Halfway through the emotional documentary Step, 17-year-old Cori Grainger ’20 sits alone on the stoop outside her Parkville, Maryland, home. The whoosh of passing cars provides the only soundtrack as Grainger vents bad news. Her stepfather just lost his job. The house’s electricity went out, again. Bills have piled up for her parents.
“I don’t want to have to live like this. I don’t want my family to live like this. So, I’m going to work my hardest to make [this] not happen in my life,” says Grainger.
This desire to break free of one’s circumstances and chase a dream lies at the heart of Step, which chronicles the senior year of members of the Lethal Ladies, the step team at the Baltimore Leadership School for Young Women, a public charter middle and high school. The lean, 83-minute film, often ebullient and uplifting, follows the stomping and clapping dance squad as it trains for the prestigious Bowie State step competition, where high school teams from three states face off for bragging rights and the championship.
The prize truly at stake for these charismatic young ladies is an acceptance letter to college. Not just any seniors, these women belong to the first graduating class of the Leadership School, whose mission is to provide a premier education to underserved girls in an urban setting and have 100 percent of them graduate and be accepted to college.

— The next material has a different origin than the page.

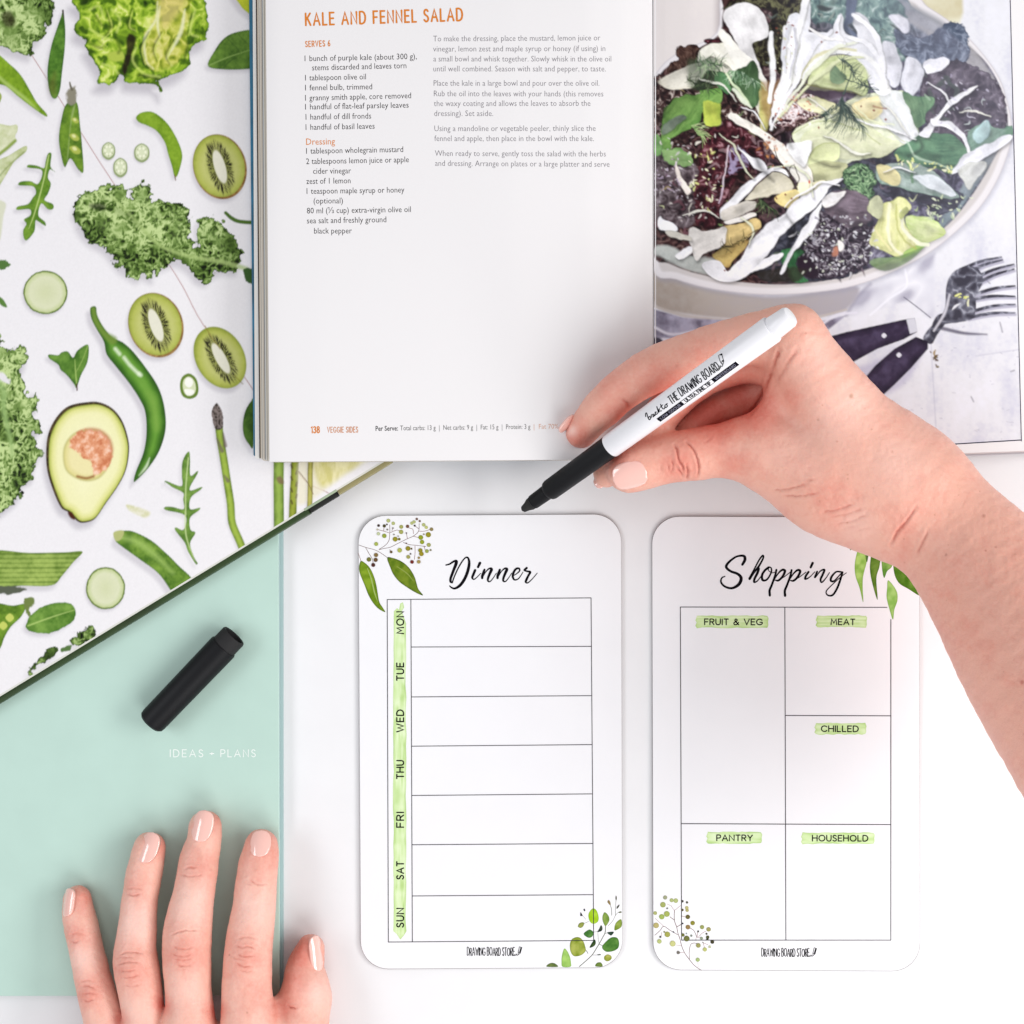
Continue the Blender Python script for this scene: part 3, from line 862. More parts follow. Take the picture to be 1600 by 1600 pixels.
ck = root('cookbook', W(1000, 350, .016), 'thick open cookbook showing a kale and fennel salad recipe and its photograph', 'book')
M_page = mat('page_paper', vcol=True, rough=0.5, spec=0.3, bump=(700, 0.00002))
M_gloss = mat('glossy_photo_page', vcol=True, rough=0.25, spec=0.22, bump=(160, 0.00003))
def bend(name, xl0, xl1, xr0, xr1, yb0, yb1, z_off, nx, m, col, ytop=-150):
    """curved sheet; left and right edges slant from the top (x?0) to the bottom (x?1)"""
    U = np.linspace(0, 1, nx); V = np.linspace(0, 1, 24)
    vs = []; cs = []
    for v in V:
        for u in U:
            xb = xl1 + (xr1 - xl1) * u; xt_ = xl0 + (xr0 - xl0) * u
            yb = yb0 + (yb1 - yb0) * u
            x = xt_ + (xb - xt_) * v; y = ytop + (yb - ytop) * v
            vs.append(W(x, y, float(ZT(x)) + z_off))
    idx = np.arange(nx * 24).reshape(24, nx)
    q = np.stack([idx[:-1, :-1], idx[1:, :-1], idx[1:, 1:], idx[:-1, 1:]], -1).reshape(-1, 4)
    me = mesh(name, np.array([tuple(p) for p in vs]), q, np.tile(col, (len(vs), 1)), smooth=True)
    return child(name, me, m, ck)
def block(name, xs, yb, ztop, zbot, m, ytop=-150):
    """solid stack below the pages: vertical walls following the pages' outline"""
    n = len(xs)
    vs = []; fs = []
    for k, x in enumerate(xs):
        y = yb(x)
        t = W(x, y, ztop(x)); b = Vector((t.x, t.y, zbot(x)))
        t2 = W(x, ytop, ztop(x)); b2 = Vector((t2.x, t2.y, zbot(x)))
        vs += [t, b, t2, b2]
    for k in range(n - 1):
        a = 4 * k; c = a + 4
        fs += [(a, a + 1, c + 1, c), (a + 2, c + 2, c + 3, a + 3), (a, c, c + 2, a + 2), (a + 1, a + 3, c + 3, c + 1)]
    fs += [(0, 2, 3, 1), (4 * n - 4, 4 * n - 3, 4 * n - 1, 4 * n - 2)]
    return child(name, mesh(name, np.array([tuple(p) for p in vs]), fs), m, ck)
paper = lin((232, 230, 231))
bend('recipe_page', 414, 421, 1019.3, 1020.5, 721.5, 717.5, 0.0, 90, M_page, paper)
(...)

Step, a Fox Searchlight Pictures release that opened in select theaters across the country last August, is the feature-length directorial debut of Baltimore-native Amanda Lipitz. The film focuses on three of the Lethal Ladies, including Grainger, a shy, straight-A student who aims to be named valedictorian and get into her dream school, Johns Hopkins—physically close but symbolically a million miles away.
Grainger and her family place their hope in the university’s Baltimore Scholars Program, which recognizes high-achieving Baltimore City public school graduates who, if financially eligible, can receive a full scholarship covering tuition, room and board, and fees.
As for how the team fares at the Bowie State competition, no spoilers here. But Grainger does get something she wished for. Near the end of the film, she and family members gather in the school’s office of college counseling on Johns Hopkins’ admissions decision day. “You good?” Grainger playfully asks her mom before clicking open the online letter and reading aloud—she got in. What follows is pure euphoria, with smiles, and claps, and shouts of “congratulations!”
Grainger, now a sophomore studying computer science and international studies at Johns Hopkins, says she’s already seen the film 10 times. It’s a constant reminder of who and what helped get her to this point in her life—in particular her mom, high school college counselor, and step coach.
“For me, the film is about girls growing up in Baltimore and overcoming obstacles and challenges with their families,” she says. “It’s also about making the best out of what we’ve been given. Nothing is impossible if you have the support you need to chase your dreams.”